Zakaria also revealed: “I have received an invitation from Colonel Muammar Gaddafi to attend one of the festivals at which Mubarak was present, as well as Taha Yassin Ramadan, the leading Iraqi Baathist, and many of the princes and royal family members of the Gulf. I have handed each and every Arab leader at the event, a copy of the newspaper issue that carried this story, and I told them that Boutros-Ghali carries an Egyptian nationality but he has a Zionist identity”.

Regarding how Zakaria found out about this story, he said: “the Party vice-chairman, the late Dr. Ahmed Al-Sayed Darwish, who was a former minister and the personal doctor of both late Presidents, Gamal Abdel Nasser and  Muhammad Anwar al-Sadat,  gave me the end of thread and I kept investigating the story for six months, travelling between Cairo and Alexandria, and when I became sure of the story I published the article, and I wrote that there was a Jewish millionaire in Alexandria, who was an owner of sweets factories and his name was Nadler, and that Nadler had two daughters; the first married Shimon Peres and the second daughter married Boutros-Ghali”. Then “Boutros-Ghali, came to visit the Party Headquarters and complained about me to Mustafa Kamel Murad, and told him Mohammed Fareed Zakaria is a mole, aiming to abort my nomination for the United Nations”.

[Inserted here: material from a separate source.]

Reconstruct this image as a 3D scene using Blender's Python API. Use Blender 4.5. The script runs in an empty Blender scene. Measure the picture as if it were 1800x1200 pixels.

Zakaria talked about the confiscation of magazines and newspaper during Mubarak’s presidency, he said: “One of the issues confiscated contained an article entitled ‘One of the Ministers is a Homosexual’. The minister in question was Farouk Hosni. The story was, that one of the highest ranking leaders of the National Party leaked this information to a colleague, the journalist Mahmoud Ismail.  I was worried about what might happen to Ismail and the consequences of publishing the story under his name, so I published the article under my name, and I offered Ismail an open leave, so that he will not be subjected to state security harassment and their oppressive treatment. I rewrote the article myself and signed it, and published and circulated the newspaper edition during the night. At that time, I was the candidate for the alliance between the Brotherhood and the Labour Party and the Liberals for the Shubra province in Cairo, but when I returned home, I was shocked to find the state troops besieging my house, so I returned to where I came from, but they confiscated the issues and they stopped the train which was carrying the newspaper’s copies to the city of Minya, but I managed to smuggle two hundred copies. Following that, negotiations were held with the SSI, who demanded changing the main title and replace the story with any other story.  They suggested printing the newspaper again at the expense of the SSI, and we had an argument about the distribution of the newspaper.

We found out later that the source of the leak was a leader in the National Party who used to hate Farouk Hosni. He wanted to leak the rumour to take revenge on Farouk Hosni because he refused to join the National Party. Then I and Mr. Mustafa Kamel Murad met Hosni and explained to him everything and apologized to him.

Another confiscation story was about the assassination of Dr.Rifaat Al-Mahgoub, former Chairman of the People’s Assembly. Zakaria claims his newspaper published a news article confirming the involvement of Husni Mubarak in Al-Mahgoub’s assassination because of Al-Mahgoub’s strong opposition to the attempts of privatization and because Al-Mahgoub told the late Iraqi President Saddam Hussein, “The region needs a leader who fills the place of Gamal Abdel Nasser to reunite the Arab states, and there are nobody but you who can do that”. Zakaria said “This statement aroused Mubarak’s resentment that he got rid of Al-Mahgoub forever”.

Those are only few examples of the tense relationship between the press and the former political leadership in Egypt, and I can see more shocking stories published from now on, after the barrier of fear has been broken.